Broadband value still over ditch

Kiwis are getting more broadband for their buck but our cousins across the ditch are still way ahead when it comes to value for money, a study has found.

Australian researcher Market Clarity studied fixed-line broadband plans from five New Zealand and six Australian internet service providers and found broadband value in both countries improved between 2010 and 2011.

New Zealand's more expensive, higher-data plans became more competitive with those in Australia, but the "value gap" in median prices has worsened.

From 2010-11 the median price in Australia went from A$1.12 to 37 cents a gigabyte, and in New Zealand from A$4.60 to $2.17 – meaning New Zealanders paid 4.1 times as much as Australians per GB in 2010 and 5.8 times as much per GB in 2011.

Market Clarity chief executive Shara Evans said that, until recently, New Zealanders had cause to complain.

"While plan prices were broadly in line with ... Australia, plan allowances have been much lower in New Zealand."

New Zealand's largest monthly data allowance in 2010 was 120GB, but Australia had been offering similar-sized plans since 2006.

That had begun to change this year, with the introduction of an unlimited plan in New Zealand to rival Australia's maximum data allowance of 1.1 terabytes.

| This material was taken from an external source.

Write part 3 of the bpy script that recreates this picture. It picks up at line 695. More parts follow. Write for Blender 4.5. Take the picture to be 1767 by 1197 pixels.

Evans said that, in both countries, the greatest value in volume allowances was generally only available to users paying higher monthly subscriptions.

"Customers of `budget' plans in New Zealand still fare poorly compared to customers in Australia. For ... A$29.99 per month, an Australian customer is offered a monthly allowance of 20GB, while a New Zealand customer paying NZ$20 per month receives an allowance of just 1GB."